Sono presenti tutti coloro che hanno partecipato ai lavori ed in prima fila il Presidente Ing. Chiarella, che riceve gli apprezzamenti di tutti per l'opera realizzata e le espressioni di stima dei Dirigenti Centrali del C.A.I. (®)

L'Ing. Chiarella scompare prematuramente nel settembre del 1985 e il 15 agosto 1987 gli viene dedicato il Rifugio in segno di gratitudine e riconoscimento per tutta la sua attività alpinistica e dedizione al C.A.I.

Così oggi, a 2979 m di quota, ai piedi della morena detritica sopra la verde Conca di By, si innalza il Rifugio F. Chiarella all'Amianthe, testimonianza viva di amore per la montagna e per gli appassionati che ad essa si avvicinano.

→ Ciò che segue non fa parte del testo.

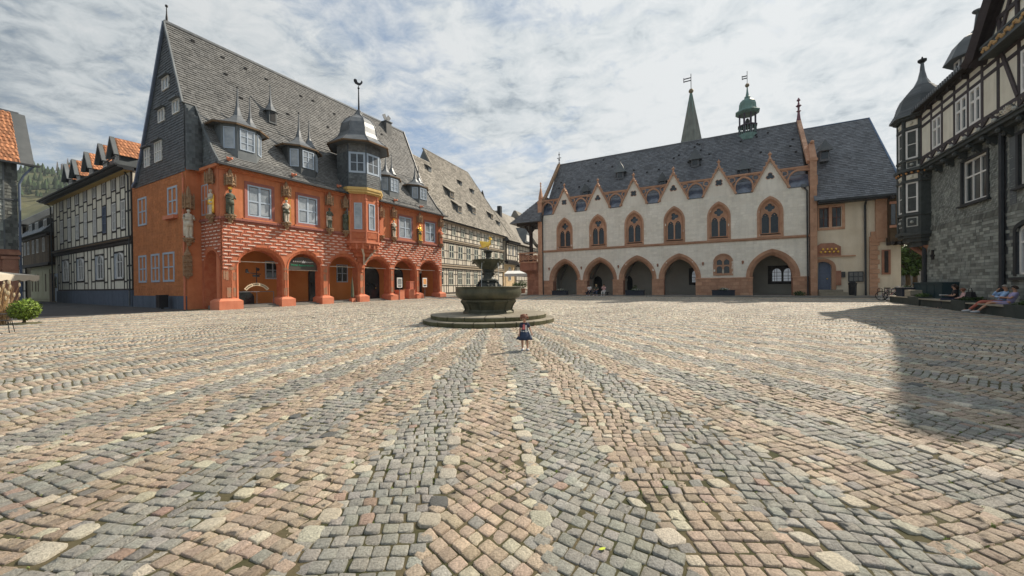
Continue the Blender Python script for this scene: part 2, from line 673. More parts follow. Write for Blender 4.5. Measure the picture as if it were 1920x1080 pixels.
m_tile = MAT('orange_clay_tile', (.24, .10, .05), (.41, .19, .095), rough=.85, scale=1.4, attr=.30, objvar=.3, bump=.3)
m_brickch = MAT('chimney_brick', (.30, .09, .05), (.40, .13, .08), rough=.9, scale=6)
m_gold = MAT('gold_leaf', (.86, .56, .10), (1.0, .70, .16), rough=.32, metal=.85, bump=.1, scale=8)
m_bronze = MAT('green_bronze', (.055, .06, .042), (.13, .125, .08), rough=.5, metal=.25, scale=2.2, bump=.35, bscale=12, streak=.3)
m_bronzed = MAT('dark_bronze', (.03, .036, .034), (.075, .078, .066), rough=.45, metal=.3, scale=3, bump=.3)
m_steps = MAT('fountain_step_stone', (.20, .18, .14), (.31, .28, .22), rough=.85, scale=2.5, bump=.4, objvar=.12)
m_moss = MAT('mossy_step_riser', (.075, .075, .038), (.14, .135, .075), rough=.95, scale=4, bump=.5, objvar=.15)
m_copper = MAT('copper_verdigris', (.12, .22, .20), (.20, .32, .285), rough=.6, scale=1.5, bump=.15, streak=.35)
m_copperd = MAT('dull_copper', (.15, .155, .14), (.22, .235, .205), rough=.65, scale=.7, bump=.15, streak=.3)
m_stucco = MAT('cream_stucco', (.64, .55, .42), (.74, .66, .53), rough=.92, scale=.7, bump=.3, bscale=9, streak=.12)
m_gate = MAT('khaki_gate', (.36, .34, .22), (.44, .42, .28), rough=.8, scale=1, bump=.1)
m_brown = MAT('brown_boarding', (.085, .055, .028), (.14, .095, .05), rough=.8, scale=3, bump=.4, attr=.25, objvar=.2)
m_yellow = MAT('ochre_moulding', (.55, .38, .13), (.62, .45, .18), rough=.7, scale=3)
m_stat = MAT('statue_limestone', (.45, .41, .33), (.68, .63, .54), rough=.8, scale=7, bump=.3)
m_statd = MAT('statue_dark_green', (.055, .07, .05), (.13, .14, .10), rough=.7, scale=7, bump=.3)
m_canopy = MAT('canopy_stone', (.22, .12, .07), (.36, .25, .15), rough=.85, scale=9, bump=.5)
m_interior = MAT('arcade_plaster', (.45, .16, .04), (.55, .21, .06), rough=.9, scale=.8, bump=.1)
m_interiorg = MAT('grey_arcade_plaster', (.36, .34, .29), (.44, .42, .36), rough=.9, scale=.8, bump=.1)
m_conc = MAT('grey_paving', (.17, .165, .15), (.25, .24, .22), rough=.9, scale=1.4, bump=.3)


m_sdark = MAT('dark_green_grey_paint', (.038, .046, .046), (.070, .080, .078), rough=.6, scale=5, bump=.3)
m_orn = MAT('grey_white_ornament', (.34, .36, .34), (.50, .51, .48), rough=.8, scale=9)


# small shared builders --------------------------------------------------
def spire_prof(r, h, n=8, e=2.6):
    return [(r * ((1 - i / n) ** e) + .03, h * i / n) for i in range(n + 1)]


def statue(name, label, M4, x, y, z, h, body, robe, crown=True, cloak=True, group='painted statues on the orange guild house', staff=False, rot=0):
    t = thing(name, label, 'statue', (M4 @ Vector((x, y, z))), math.atan2(M4[1][0], M4[0][0]) + rot, group)
    s = h / 1.85
    b = MB()
    # trunk and legs as one figure
    b.lathe([(.05 * s, 0), (.10 * s, .04 * s), (.085 * s, .12 * s), (.10 * s, .42 * s), (.13 * s, .80 * s), (.14 * s, .92 * s), (.13 * s, .95 * s)], 8, -.09 * s, 0)
    b.lathe([(.05 * s, 0), (.10 * s, .04 * s), (.085 * s, .12 * s), (.10 * s, .42 * s), (.13 * s, .80 * s), (.14 * s, .92 * s), (.13 * s, .95 * s)], 8, .09 * s, -.03 * s)
    b.box(-.16 * s, -.03 * s, -.2 * s, .05 * s, 0, .06 * s)
    b.box(.03 * s, .16 * s, -.22 * s, .03 * s, 0, .06 * s)
    b.lathe([(.19 * s, .86 * s), (.20 * s, 1.0 * s), (.17 * s, 1.1 * s), (.215 * s, 1.30 * s), (.235 * s, 1.44 * s), (.15 * s, 1.53 * s), (.065 * s, 1.56 * s), (.06 * s, 1.62 * s)], 10, 0, 0, sy=.72)
    b.ball((0, -.01 * s, 1.72 * s), .105 * s, sz=1.2)
    b.tube([(-.21 * s, 0, 1.45 * s), (-.30 * s, -.05 * s, 1.2 * s), (-.12 * s, -.24 * s, 1.16 * s)], [.07 * s, .06 * s, .045 * s])
    b.tube([(.21 * s, 0, 1.45 * s), (.31 * s, -.03 * s, 1.18 * s), (.16 * s, -.25 * s, 1.24 * s)], [.07 * s, .06 * s, .045 * s])
    b.build('figure', body, t, smooth=True)
    c = MB()
    if cloak:
        c.lathe([(.25 * s, .12 * s), (.27 * s, .5 * s), (.25 * s, .9 * s), (.28 * s, 1.25 * s), (.26 * s, 1.45 * s), (.13 * s, 1.55 * s)], 10, 0, .08 * s, sy=.55)
        c.lathe([(.25 * s, .72 * s), (.21 * s, .95 * s), (.205 * s, 1.08 * s)], 9, 0, -.01 * s, sy=.8)
        c.build('cloak', robe, t, smooth=True)
    if crown:
        MB().lathe([(.115 * s, 1.80 * s), (.13 * s, 1.84 * s), (.10 * s, 1.86 * s), (.15 * s, 1.97 * s), (.10 * s, 1.90 * s)], 8).build('crown', m_gold, t)
    if staff:
        MB().tube([(.17 * s, -.28 * s, 0.0), (.16 * s, -.27 * s, 1.75 * s)], .018 * s).ball((.16 * s, -.27 * s, 1.78 * s), .05 * s).build('staff', m_gold, t)
    return t


def bracket(parent, x, y, z, w=.34, mat=None):
    mb = MB()
    mb.lathe([(.06, z - .55), (.14, z - .46), (.12, z - .38), (.22, z - .25), (.20, z - .18), (w, z - .08), (w, z)], 8, x, y, pi / 8)
    for k in range(5):
        a = pi + pi * k / 4
        mb.ball((x + .24 * cos(a), y + .24 * sin(a), z - .2), .09, 6, 4)
    mb.build('statue_bracket', mat or m_canopy, parent)


def canopy(parent, x, y, z, h, r=.3):
    mb = MB()
    mb.lathe([(r, z), (r * 1.08, z + .06), (r, z + .1), (r * .9, z + .12), (r * .86, z + h * .42), (r, z + h * .45), (r * .75, z + h * .5)], 6, x, y, pi / 6)
    for k in range(6):
        a = pi / 6 + 2 * pi * k / 6
        px, py = x + r * cos(a), y + r * sin(a)
        mb.lathe([(.045, z - .08), (.05, z + h * .5), (.06, z + h * .52), (.0, z + h * .72)], 5, px, py)
        a2 = a + pi / 6
        mb.ball((x + r * .93 * cos(a2), y + r * .93 * sin(a2), z + h * .2), .06, 6, 4)
    mb.lathe([(r * .55, z + h * .5), (r * .45, z + h * .66), (.12, z + h * .8), (.03, z + h)], 6, x, y)
    for k in range(7):
        a = 2.4 * k
        q = .5 + .07 * k
        rr = r * .55 * (1 - (q - .5) * 1.6)
        mb.ball((x + rr * cos(a), y + rr * sin(a), z + h * q), .04, 5, 4)
    mb.build('canopy', m_canopy, parent)


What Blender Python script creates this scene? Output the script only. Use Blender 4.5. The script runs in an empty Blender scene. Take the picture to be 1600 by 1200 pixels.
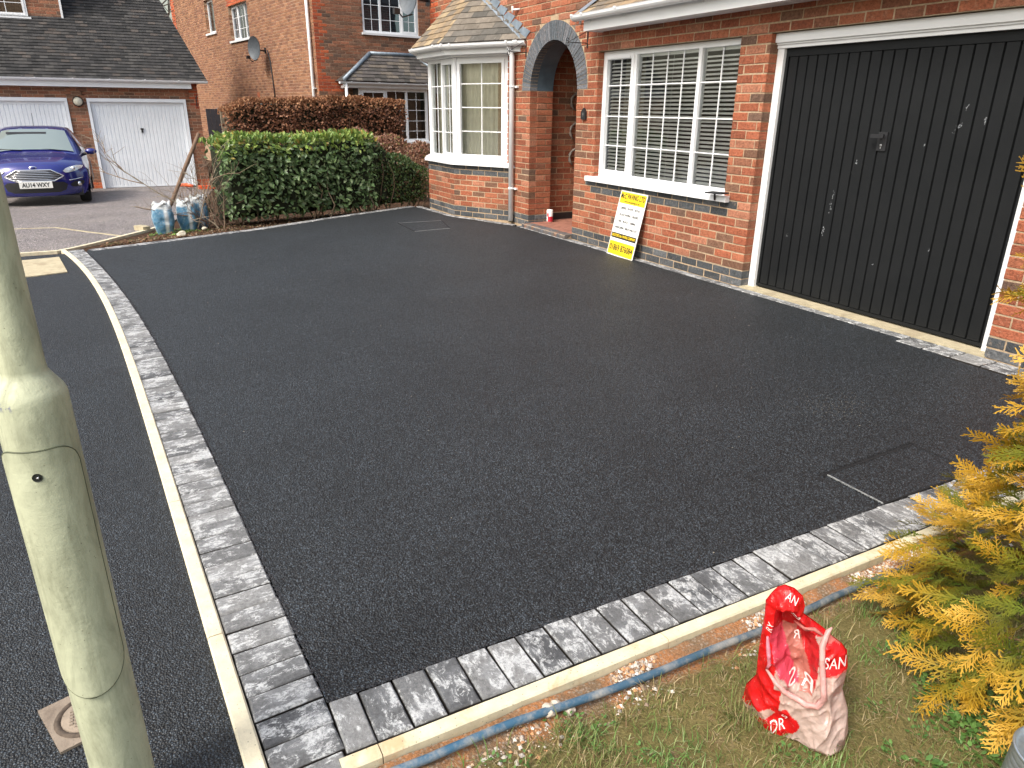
import bpy, bmesh, math, random
from mathutils import Vector, Matrix, noise
R = math.radians
rnd = random.Random(11)
scene = bpy.context.scene
COL = scene.collection

# ------------------------------------------------------------------ camera
cam_d = bpy.data.cameras.new('camera')
cam = bpy.data.objects.new('camera', cam_d); COL.objects.link(cam)
cam_d.sensor_width = 36; cam_d.lens = 1120.457 * 36 / 1600
cam_d.clip_start = 0.05; cam_d.clip_end = 2000
yaw, pitch, roll = 2.651852706658279, 0.366557746272517, 0.00988139449911027
dv = Vector((math.cos(pitch)*math.cos(yaw), math.cos(pitch)*math.sin(yaw), -math.sin(pitch)))
r0 = Vector((math.sin(yaw), -math.cos(yaw), 0)); u0 = r0.cross(dv)
rv = r0*math.cos(roll) + u0*math.sin(roll); uv = -r0*math.sin(roll) + u0*math.cos(roll)
CAM = Vector((4.714254709, -4.871745751, 1.508758728))
cam.matrix_world = Matrix(((rv.x, uv.x, -dv.x, CAM.x), (rv.y, uv.y, -dv.y, CAM.y), (rv.z, uv.z, -dv.z, CAM.z), (0, 0, 0, 1)))
scene.camera = cam

# ------------------------------------------------------------------ sky, sun, exposure
SUN_AZ = R(288)      # direction the light comes from, measured from +x towards +y
SUN_EL = R(50)
world = bpy.data.worlds.new('World'); scene.world = world; world.use_nodes = True
wn = world.node_tree.nodes; wl = world.node_tree.links; wn.clear()
wo = wn.new('ShaderNodeOutputWorld'); bg = wn.new('ShaderNodeBackground'); bg.inputs[1].default_value = 0.15
sk = wn.new('ShaderNodeTexSky'); sk.sky_type = 'NISHITA'; sk.sun_disc = False
sk.sun_elevation = SUN_EL; sk.sun_rotation = math.pi/2 - SUN_AZ; sk.air_density = 1.6; sk.dust_density = 5.0; sk.ozone_density = 1.0
hs = wn.new('ShaderNodeHueSaturation'); hs.inputs['Saturation'].default_value = 0.8
wl.new(sk.outputs[0], hs.inputs['Color']); wl.new(hs.outputs[0], bg.inputs[0]); wl.new(bg.outputs[0], wo.inputs[0])
sd = bpy.data.lights.new('sun', 'SUN'); sd.energy = 1.5; sd.angle = R(14); sd.color = (1, .975, .94)
sun = bpy.data.objects.new('sun', sd); COL.objects.link(sun)
sv = Vector((math.cos(SUN_EL)*math.cos(SUN_AZ), math.cos(SUN_EL)*math.sin(SUN_AZ), math.sin(SUN_EL)))
sun.rotation_euler = sv.to_track_quat('Z', 'Y').to_euler()
scene.view_settings.view_transform = 'Standard'; scene.view_settings.look = 'None'
scene.view_settings.exposure = 0.85; scene.view_settings.gamma = 1; scene.view_settings.use_curve_mapping = False
scene.cycles.max_bounces = 7; scene.cycles.transparent_max_bounces = 10; scene.cycles.glossy_bounces = 3

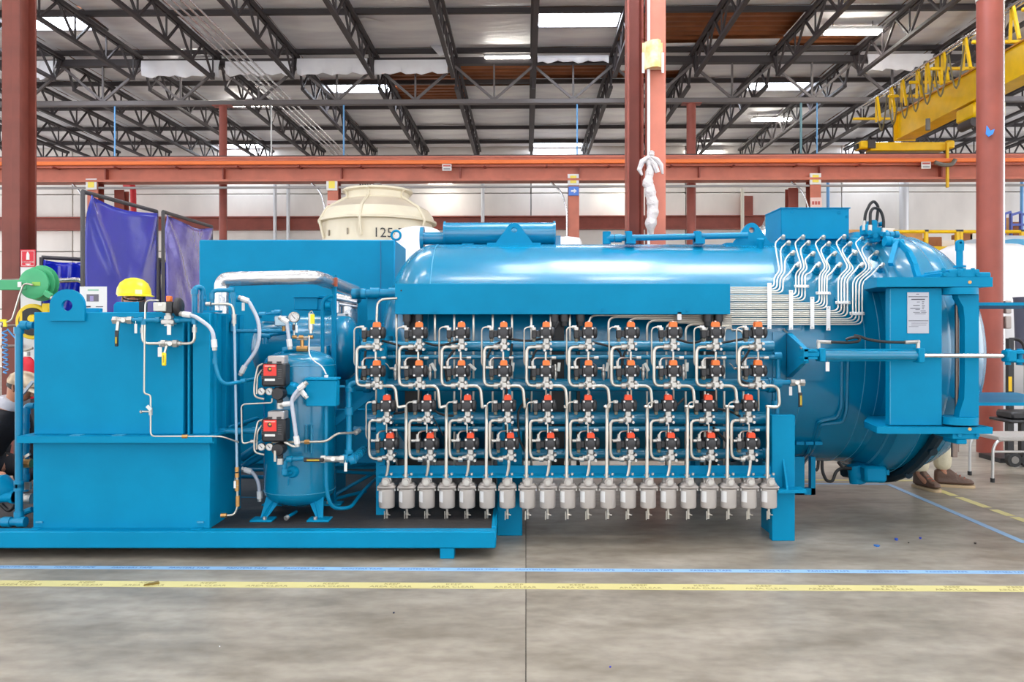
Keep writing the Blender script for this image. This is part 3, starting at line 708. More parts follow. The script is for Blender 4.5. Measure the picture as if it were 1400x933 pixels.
def lug(pl, hole, hr, y0, y1, m=BLUE):
    # plate with a real round hole: ring of quads between hole and outline
    n = 40; hx, hz = hole; v = []; f = []
    def hit(a):
        dx, dz = math.cos(a), math.sin(a); best = None
        for i in range(len(pl)):
            (ax, az), (bx, bz) = pl[i], pl[(i+1) % len(pl)]; ex, ez = bx-ax, bz-az
            den = dx*ez-dz*ex
            if abs(den) < 1e-9: continue
            tt = ((ax-hx)*ez-(az-hz)*ex)/den; ss = ((ax-hx)*dz-(az-hz)*dx)/den
            if tt > 0 and -1e-6 <= ss <= 1+1e-6 and (best is None or tt < best): best = tt
        return best
    angs = sorted([2*math.pi*k/n for k in range(n)]+[math.atan2(p[1]-hz, p[0]-hx) % (2*math.pi) for p in pl])
    N = len(angs)
    for y in (y0, y1):
        for a in angs:
            tt = hit(a); v += [(hx+hr*math.cos(a), y, hz+hr*math.sin(a)), (hx+tt*math.cos(a), y, hz+tt*math.sin(a))]
    for i in range(N):
        j = (i+1) % N; o2 = 2*N
        f += [(2*i, 2*i+1, 2*j+1, 2*j), (o2+2*i, o2+2*j, o2+2*j+1, o2+2*i+1), (2*i+1, o2+2*i+1, o2+2*j+1, 2*j+1), (2*i, 2*j, o2+2*j, o2+2*i)]
    return B().add(v, f)
lug(pl, (lx, Z(418, DT)), .035, DT-.012, DT+.01).obj('lifting_lug', BLUE, t)
for px in (54, 274):
    B().box(X(px-4, DT), X(px+5, DT), DT-.012, DT+.0, ZK+.04, ZK+.05).obj('foot_weld', WELD, t)
    B().box(X(px-9, DT), X(px+5, DT), DT-.05, DT+.02, ZK+.0, ZK+.01).obj('foot_clip', BLUE, t)
for px in (108, 165): B().box(X(px-6, DT), X(px+8, DT), DT-.06, DT-.0, zl+.03, zl+.034).obj('ledge_weld', WELD, t)
# upstand box behind the tank top in front of the worker
single(B().prism([(X(157, 5.62), Z(428, 5.62)), (X(157, 5.62), Z(417, 5.62)), (X(161, 5.62), Z(413, 5.62)), (X(192, 5.62), Z(413, 5.62)), (X(192, 5.62), Z(428, 5.62))], 5.6, 5.66), 'top_hatch', BLUE, 'blue hatch box on the tank top before the hard hat', 'hatch', bevel=.004)
single(B().box(X(192, 5.62), X(198, 5.62), 5.6, 5.66, zt, Z(413, 5.62)), 'hatch_seal', RUBBER, 'black strip beside the blue hatch box', 'seal')
# pipework left of the tank
def fit(b, p, r, d, l=.03): d = Vector(d).normalized(); b.cyl(Vector(p)-d*l/2, Vector(p)+d*l/2, r); return b
def pipe(name, label, pts, r, m, fil, collars=(), cat='pipe', n=12, cm=None, cl=.03, cr=1.3, group=None):
    m = BLUEP if m is BLUE else m; cm = BLUEP if cm is BLUE else cm
    P = [Vector(p) for p in pts]; lo = Vector((sum(p.x for p in P)/len(P), sum(p.y for p in P)/len(P), min(p.z for p in P)-r))
    if not collars: return single(B().tube(P, r, n=n, fil=fil), name, m, label, cat, group)
    t = thing(name, label, cat, lo, group)
    B().tube(P, r, n=n, fil=fil).obj('pipe_run', m, t)
    for p, d in collars:
        k = B(); fit(k, p, r*cr, d, cl); k.obj('fitting', cm or m, t)
    return t
d = 5.2
pipe('standpipe', 'tall blue pipe with an elbow into the tank at the left edge', [q(46, 445, d), q(26, 445, d), q(26, 712, d)], .0235, BLUE, .05,
     [(q(26, 452, d), (0, 0, 1)), (q(34, 445, d), (1, 0, 0)), (q(26, 662, d), (0, 0, 1)), (q(26, 666.5, d), (0, 0, 1)), (q(26, 704, d), (0, 0, 1))], cl=.045)
pipe('bottom_pipe', 'blue bottom pipe with an open end at the left edge', [q(-30, 714, d-.02), q(33, 714, d-.02)], .026, BLUE, 0, [(q(30, 714, d-.02), (1, 0, 0)), (q(10, 714, d-.02), (1, 0, 0))], cl=.05)
pipe('short_standpipe', 'shorter blue pipe with elbow between standpipe and tank', [q(47, 555, d+.1), q(36, 555, d+.1), q(35, 672, d+.1)], .02, BLUE, .04,
     [(q(36, 562, d+.1), (0, 0, 1)), (q(35, 582, d+.1), (0, 0, 1)), (q(35, 611, d+.1), (0, 0, 1)), (q(35, 652, d+.1), (0, 0, 1))], cl=.04)
t = thing('brass_ball_valve', 'brass ball valve with a steel lever on the short blue pipe', 'valve', q(36, 640, d+.06))
B().cyl(q(29, 634, d+.06), q(43, 634, d+.06), .03, n=8).obj('body', BRASS, t); strut(B(), q(30, 627, d+.02), q(41, 621, d+.02), .016).obj('lever', STEEL, t)
t = thing('left_pump', 'blue pump housing low behind the standpipe', 'pump', q(8, 690, d+.12))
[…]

Sempre più numerosi sono gli alpinisti che utilizzano la vecchia Capanna ristrutturata e il nuovo Rifugio, dove nel periodo di apertura la gestione è condotta dai soci volontari della Sezione di Chiavari del C.A.I., i quali vi hanno introdotto anche un pizzico di cucina ligure.

Dopo una copiosa nevicata
Dopo una copiosa nevicata: ogni schiarita e finestra di bel tempo deve essere usata, l’obiettivo di ultimare la struttura entro l’estate deve essere raggiunto.

Infine è da ricordare che ogni anno, il giorno 15 agosto, si teneva per tradizione, presso il Rifugio, un grande raduno dei soci della Sezione di Chiavari, assieme ai valligiani e villeggianti, per celebrare la festività dell’Assunta.